By JORDAN SPARR/Montana State News

The 2017 Montana legislative session rejected two bills directed toward fighting human trafficking when worries arose over complicating issues for which laws are already in place.

House Bill 378 was written to revise criminal laws which regard minors and human trafficking, while House Bill 379 set to revise laws requiring escort services and similar industries to verify identities and store records of employees at the risk of a penalty for non-compliance.

House Bill 379 specifically addressed people who advertise on websites such as Backpage and Craigslist with photos for the purpose of marketing. House Bill 278 would have made a change in specifying that exposing a minor to prostitution in any form is illegal.

While trying to crack down on human trafficking in Montana as much as possible, opposition to the bills were centralized around the idea that these revisions needed further revision, and that they didn’t add anything of real value to the existing legislation on the issue.
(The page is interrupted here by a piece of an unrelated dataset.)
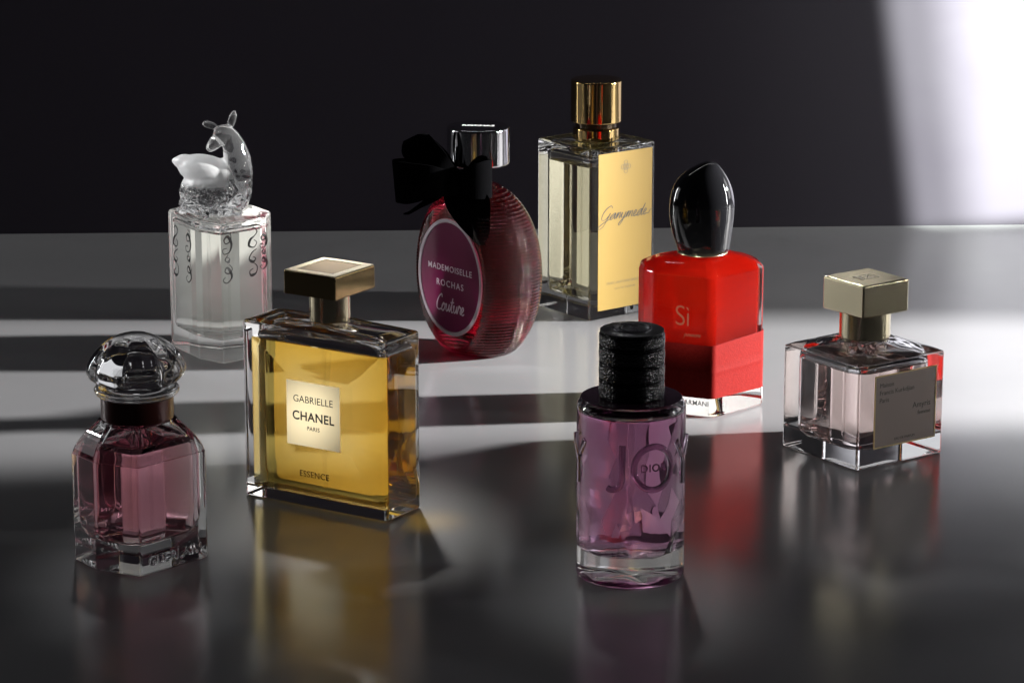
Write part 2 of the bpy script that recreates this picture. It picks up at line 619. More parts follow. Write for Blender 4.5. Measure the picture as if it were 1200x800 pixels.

Minority leader Rep. Jenny Eck, D-Helena, spoke to the unproductive nature of these bills. Eck raised concerns over going after prostitutes themselves instead of the customers and criminals behind the scenes who create the problem. Rep. Casey Knudsen, R-Malta, spoke to the delicate nature of HB 378 when he raised concerns over the many ways through which the legislation could be circumvented by those perpetrating the crimes.

Rep. Kim Dudik, D-Missoula, introduced the two bills to the committee. Her intention for HB 379 was to disallow Backpage.com from getting around human trafficking legislation and use a database of identification records for all persons in advertisements for escort services to be created and maintained for seven years. The hope behind this is that it closes a few ways human traffickers avoid getting caught. Using an up-to-date database would put a stop to alleged criminals from claiming ignorance on the age of escorts and the use of aliases.

Dudik introduced House Bill 378 in an attempt to put an end to certain practices within the human trafficking industry. Practices such as exposing children to the illegal sex industry to get the child comfortable with the crime.